*Input material*
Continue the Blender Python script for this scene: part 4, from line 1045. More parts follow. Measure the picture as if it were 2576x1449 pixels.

--

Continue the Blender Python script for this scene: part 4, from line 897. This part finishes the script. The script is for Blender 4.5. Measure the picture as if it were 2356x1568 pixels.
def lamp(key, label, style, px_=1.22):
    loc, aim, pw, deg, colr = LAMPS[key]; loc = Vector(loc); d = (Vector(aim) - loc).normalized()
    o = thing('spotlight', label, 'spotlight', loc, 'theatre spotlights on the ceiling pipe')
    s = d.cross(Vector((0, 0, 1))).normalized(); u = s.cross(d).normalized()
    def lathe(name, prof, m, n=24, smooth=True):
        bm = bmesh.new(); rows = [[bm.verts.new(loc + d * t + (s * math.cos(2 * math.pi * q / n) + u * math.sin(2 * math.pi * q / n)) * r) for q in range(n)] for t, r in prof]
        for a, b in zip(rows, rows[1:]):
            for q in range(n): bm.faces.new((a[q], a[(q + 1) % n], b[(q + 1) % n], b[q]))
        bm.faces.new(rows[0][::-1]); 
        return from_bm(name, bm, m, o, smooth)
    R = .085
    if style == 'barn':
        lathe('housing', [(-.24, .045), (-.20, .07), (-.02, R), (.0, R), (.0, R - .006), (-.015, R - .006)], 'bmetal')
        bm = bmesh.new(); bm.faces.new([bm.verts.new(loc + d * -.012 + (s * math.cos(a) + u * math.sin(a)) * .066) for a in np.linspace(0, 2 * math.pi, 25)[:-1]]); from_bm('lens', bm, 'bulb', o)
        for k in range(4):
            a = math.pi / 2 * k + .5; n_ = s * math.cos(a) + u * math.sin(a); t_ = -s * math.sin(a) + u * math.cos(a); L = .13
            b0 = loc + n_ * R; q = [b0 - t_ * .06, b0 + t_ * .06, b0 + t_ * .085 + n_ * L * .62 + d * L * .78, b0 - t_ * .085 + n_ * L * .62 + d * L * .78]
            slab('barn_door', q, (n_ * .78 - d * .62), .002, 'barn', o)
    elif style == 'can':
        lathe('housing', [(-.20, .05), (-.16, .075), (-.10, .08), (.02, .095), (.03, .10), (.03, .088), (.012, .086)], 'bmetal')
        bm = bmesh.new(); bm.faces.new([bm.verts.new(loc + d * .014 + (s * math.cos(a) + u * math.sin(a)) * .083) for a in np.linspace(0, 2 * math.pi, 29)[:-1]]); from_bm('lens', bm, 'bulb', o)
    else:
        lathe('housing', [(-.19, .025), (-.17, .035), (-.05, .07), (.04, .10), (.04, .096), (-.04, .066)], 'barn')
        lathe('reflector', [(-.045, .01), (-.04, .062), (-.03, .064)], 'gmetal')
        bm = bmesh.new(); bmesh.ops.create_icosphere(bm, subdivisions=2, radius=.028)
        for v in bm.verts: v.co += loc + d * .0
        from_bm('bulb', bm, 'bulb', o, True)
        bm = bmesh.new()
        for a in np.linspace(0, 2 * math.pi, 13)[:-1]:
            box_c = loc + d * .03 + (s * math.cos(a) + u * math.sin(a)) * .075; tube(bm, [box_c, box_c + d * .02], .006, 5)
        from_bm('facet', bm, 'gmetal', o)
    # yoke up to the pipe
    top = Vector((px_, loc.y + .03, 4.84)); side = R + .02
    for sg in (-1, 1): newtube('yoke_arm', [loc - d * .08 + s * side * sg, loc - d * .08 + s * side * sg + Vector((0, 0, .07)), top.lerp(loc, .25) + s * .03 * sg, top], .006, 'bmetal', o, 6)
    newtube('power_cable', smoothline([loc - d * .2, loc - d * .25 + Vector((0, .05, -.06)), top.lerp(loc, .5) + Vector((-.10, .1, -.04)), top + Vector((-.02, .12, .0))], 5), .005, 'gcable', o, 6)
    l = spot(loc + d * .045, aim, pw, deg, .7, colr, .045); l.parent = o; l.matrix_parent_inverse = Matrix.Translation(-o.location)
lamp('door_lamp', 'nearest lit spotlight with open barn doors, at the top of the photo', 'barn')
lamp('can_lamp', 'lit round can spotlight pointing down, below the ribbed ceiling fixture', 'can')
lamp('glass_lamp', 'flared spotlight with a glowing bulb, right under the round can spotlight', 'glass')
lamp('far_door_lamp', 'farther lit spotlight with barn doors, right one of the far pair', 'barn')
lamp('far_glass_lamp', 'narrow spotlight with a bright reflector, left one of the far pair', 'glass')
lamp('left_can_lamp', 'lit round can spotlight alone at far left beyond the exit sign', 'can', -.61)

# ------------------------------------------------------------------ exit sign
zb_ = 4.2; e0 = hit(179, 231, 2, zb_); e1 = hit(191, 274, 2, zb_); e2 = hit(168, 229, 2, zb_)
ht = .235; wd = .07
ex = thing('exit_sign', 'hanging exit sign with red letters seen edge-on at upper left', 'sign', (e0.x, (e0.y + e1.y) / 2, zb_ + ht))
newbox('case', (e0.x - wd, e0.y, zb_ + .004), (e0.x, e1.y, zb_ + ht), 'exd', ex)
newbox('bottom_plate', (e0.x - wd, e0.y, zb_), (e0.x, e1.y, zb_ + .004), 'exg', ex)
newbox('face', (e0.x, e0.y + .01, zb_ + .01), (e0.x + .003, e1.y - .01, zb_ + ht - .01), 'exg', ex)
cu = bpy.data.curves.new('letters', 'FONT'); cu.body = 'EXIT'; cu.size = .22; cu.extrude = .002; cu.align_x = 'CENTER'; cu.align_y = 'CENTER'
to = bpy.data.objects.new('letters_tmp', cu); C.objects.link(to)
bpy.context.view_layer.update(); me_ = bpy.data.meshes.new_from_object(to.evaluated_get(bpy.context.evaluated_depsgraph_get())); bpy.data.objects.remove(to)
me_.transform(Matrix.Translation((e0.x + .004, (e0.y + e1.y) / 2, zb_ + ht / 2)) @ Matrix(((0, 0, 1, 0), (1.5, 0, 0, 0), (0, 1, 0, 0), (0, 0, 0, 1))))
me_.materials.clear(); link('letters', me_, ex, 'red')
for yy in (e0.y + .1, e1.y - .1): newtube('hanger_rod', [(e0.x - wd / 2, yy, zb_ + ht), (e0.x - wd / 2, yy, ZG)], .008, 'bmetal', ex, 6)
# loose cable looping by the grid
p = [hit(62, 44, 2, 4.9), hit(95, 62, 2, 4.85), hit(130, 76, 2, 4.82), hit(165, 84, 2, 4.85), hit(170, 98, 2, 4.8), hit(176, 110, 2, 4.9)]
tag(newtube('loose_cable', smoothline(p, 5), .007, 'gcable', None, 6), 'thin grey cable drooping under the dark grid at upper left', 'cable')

==

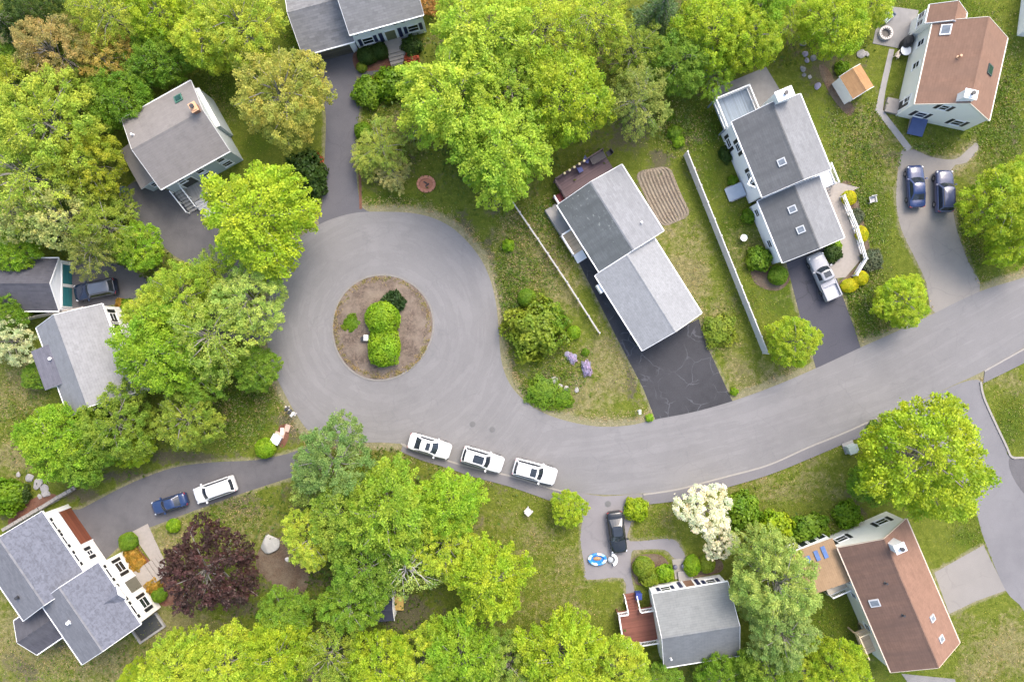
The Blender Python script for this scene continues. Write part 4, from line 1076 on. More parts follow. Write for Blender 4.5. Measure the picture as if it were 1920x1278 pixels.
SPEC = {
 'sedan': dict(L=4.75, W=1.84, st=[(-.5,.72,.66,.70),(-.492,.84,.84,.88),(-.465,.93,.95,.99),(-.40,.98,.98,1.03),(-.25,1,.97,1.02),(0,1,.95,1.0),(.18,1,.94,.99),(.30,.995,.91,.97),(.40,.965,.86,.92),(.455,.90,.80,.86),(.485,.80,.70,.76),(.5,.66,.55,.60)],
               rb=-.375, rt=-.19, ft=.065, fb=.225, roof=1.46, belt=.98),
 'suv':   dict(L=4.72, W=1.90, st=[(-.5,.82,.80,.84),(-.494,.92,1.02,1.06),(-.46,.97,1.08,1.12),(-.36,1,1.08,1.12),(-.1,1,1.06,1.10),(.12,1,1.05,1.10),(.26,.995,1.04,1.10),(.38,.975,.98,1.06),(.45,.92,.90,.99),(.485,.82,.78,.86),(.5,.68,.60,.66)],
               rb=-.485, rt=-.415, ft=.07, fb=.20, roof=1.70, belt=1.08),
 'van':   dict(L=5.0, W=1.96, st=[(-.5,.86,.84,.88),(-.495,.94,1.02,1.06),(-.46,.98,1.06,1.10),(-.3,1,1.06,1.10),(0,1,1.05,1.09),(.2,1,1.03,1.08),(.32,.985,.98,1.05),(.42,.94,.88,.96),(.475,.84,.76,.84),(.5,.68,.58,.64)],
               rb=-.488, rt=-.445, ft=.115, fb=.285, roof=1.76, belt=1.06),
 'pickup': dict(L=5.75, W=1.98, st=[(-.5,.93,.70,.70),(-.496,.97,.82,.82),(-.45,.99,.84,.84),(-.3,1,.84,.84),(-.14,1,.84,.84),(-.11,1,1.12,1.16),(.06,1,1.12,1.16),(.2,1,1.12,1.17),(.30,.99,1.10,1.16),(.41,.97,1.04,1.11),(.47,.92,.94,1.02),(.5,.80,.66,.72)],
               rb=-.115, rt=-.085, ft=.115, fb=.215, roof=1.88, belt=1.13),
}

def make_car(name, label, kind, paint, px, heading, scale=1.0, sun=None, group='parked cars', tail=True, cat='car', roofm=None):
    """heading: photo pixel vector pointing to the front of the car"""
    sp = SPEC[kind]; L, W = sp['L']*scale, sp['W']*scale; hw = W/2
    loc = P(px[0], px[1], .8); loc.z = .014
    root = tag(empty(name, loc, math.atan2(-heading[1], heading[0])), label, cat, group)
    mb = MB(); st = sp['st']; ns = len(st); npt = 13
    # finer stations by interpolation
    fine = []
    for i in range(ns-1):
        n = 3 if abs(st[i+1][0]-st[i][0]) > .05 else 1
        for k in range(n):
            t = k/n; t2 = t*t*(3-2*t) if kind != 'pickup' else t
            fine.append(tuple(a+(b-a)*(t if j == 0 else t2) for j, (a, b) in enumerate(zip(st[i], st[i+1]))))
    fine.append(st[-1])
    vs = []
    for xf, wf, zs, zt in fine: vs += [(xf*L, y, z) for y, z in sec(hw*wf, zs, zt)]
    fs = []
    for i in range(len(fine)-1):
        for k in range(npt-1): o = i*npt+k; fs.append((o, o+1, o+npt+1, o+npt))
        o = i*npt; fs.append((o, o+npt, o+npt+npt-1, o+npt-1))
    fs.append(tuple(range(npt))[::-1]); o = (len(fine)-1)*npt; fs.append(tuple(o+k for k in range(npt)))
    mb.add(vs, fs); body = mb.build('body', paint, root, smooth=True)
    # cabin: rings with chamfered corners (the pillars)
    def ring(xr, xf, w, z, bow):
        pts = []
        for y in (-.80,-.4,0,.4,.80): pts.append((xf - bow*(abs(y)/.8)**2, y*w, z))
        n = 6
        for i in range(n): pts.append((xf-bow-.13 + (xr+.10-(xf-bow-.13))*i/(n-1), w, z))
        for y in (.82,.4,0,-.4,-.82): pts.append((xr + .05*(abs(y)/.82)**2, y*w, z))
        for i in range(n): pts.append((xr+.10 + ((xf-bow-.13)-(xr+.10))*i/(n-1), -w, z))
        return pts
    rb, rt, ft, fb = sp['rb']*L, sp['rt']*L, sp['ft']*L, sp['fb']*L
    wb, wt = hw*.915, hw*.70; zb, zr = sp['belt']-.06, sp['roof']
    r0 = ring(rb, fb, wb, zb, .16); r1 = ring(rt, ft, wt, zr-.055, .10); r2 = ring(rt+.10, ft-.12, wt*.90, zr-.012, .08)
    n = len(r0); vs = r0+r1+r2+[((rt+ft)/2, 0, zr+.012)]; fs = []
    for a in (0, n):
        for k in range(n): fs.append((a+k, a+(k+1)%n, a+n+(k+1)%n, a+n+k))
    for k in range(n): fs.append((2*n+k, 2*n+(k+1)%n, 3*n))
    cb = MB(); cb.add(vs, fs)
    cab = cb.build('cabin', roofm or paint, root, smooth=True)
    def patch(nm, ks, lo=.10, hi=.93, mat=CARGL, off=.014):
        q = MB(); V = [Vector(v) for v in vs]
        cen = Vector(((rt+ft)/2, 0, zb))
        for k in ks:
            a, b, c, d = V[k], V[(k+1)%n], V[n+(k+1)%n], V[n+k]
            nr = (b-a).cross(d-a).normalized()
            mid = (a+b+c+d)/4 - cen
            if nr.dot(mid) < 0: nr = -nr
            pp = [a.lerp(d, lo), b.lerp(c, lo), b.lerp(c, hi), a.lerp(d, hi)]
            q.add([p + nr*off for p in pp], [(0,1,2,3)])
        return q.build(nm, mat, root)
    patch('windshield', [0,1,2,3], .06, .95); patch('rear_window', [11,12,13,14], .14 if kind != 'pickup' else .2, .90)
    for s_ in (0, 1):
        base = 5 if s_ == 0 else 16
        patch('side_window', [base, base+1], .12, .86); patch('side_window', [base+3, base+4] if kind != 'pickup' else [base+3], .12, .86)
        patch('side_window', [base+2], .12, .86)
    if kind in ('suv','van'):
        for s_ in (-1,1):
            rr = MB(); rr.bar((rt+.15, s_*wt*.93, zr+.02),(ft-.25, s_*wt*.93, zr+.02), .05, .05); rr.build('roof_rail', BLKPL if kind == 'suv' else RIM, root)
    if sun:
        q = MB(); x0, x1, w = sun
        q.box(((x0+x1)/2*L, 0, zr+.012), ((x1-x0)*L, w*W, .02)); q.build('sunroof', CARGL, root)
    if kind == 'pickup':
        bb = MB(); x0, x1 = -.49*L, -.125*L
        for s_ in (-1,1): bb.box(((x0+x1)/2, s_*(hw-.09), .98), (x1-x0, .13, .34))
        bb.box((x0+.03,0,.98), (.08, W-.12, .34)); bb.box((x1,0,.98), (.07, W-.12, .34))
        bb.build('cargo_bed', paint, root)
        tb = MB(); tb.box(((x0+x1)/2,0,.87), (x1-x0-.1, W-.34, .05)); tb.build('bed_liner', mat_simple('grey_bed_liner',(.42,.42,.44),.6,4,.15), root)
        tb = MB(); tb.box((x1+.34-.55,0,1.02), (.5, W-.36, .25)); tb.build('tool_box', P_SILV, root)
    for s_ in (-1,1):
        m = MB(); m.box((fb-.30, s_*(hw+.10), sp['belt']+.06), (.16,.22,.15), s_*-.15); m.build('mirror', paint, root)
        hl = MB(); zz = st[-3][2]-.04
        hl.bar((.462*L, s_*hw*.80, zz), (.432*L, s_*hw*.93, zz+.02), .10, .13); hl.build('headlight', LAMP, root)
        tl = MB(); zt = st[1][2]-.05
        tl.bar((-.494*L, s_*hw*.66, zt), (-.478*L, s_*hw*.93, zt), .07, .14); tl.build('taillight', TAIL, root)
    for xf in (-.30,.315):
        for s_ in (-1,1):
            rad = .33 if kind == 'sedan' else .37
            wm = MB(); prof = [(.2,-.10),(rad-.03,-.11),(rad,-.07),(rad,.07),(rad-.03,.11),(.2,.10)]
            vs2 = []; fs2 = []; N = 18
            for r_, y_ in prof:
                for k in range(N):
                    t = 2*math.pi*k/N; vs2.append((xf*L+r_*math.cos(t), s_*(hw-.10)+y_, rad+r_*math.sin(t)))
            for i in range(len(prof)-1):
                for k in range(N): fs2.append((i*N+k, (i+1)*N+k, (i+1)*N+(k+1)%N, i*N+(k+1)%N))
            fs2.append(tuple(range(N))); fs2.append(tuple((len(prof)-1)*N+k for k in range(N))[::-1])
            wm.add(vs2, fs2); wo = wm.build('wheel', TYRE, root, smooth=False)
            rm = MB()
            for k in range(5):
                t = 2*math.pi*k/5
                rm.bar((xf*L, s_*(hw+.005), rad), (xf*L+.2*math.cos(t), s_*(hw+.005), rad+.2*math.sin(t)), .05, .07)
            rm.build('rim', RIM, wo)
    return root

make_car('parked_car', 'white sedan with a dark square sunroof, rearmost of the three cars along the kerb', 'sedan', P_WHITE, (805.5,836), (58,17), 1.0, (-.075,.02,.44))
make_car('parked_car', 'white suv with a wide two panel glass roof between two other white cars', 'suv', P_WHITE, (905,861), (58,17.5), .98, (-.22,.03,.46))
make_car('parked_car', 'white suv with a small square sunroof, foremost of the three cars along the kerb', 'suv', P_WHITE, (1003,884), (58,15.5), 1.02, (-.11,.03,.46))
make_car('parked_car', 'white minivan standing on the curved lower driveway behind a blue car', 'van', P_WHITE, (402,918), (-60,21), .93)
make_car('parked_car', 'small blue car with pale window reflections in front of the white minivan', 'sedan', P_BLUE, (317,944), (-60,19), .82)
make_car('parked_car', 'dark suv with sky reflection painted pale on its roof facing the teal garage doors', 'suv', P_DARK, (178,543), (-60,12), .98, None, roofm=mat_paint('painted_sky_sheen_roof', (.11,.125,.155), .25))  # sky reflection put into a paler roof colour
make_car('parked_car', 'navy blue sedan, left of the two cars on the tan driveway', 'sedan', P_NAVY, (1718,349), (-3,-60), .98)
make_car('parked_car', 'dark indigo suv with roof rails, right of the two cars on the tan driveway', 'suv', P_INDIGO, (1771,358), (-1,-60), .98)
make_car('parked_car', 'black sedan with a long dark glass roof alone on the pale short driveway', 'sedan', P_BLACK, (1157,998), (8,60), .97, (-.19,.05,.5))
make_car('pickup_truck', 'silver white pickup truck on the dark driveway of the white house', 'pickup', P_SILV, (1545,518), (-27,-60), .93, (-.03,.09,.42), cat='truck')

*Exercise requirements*
Pull every line containing "parts" from the data.

*Result for this exercise*
Continue the Blender Python script for this scene: part 4, from line 1045. More parts follow. Measure the picture as if it were 2576x1449 pixels.
The Blender Python script for this scene continues. Write part 4, from line 1076 on. More parts follow. Write for Blender 4.5. Measure the picture as if it were 1920x1278 pixels.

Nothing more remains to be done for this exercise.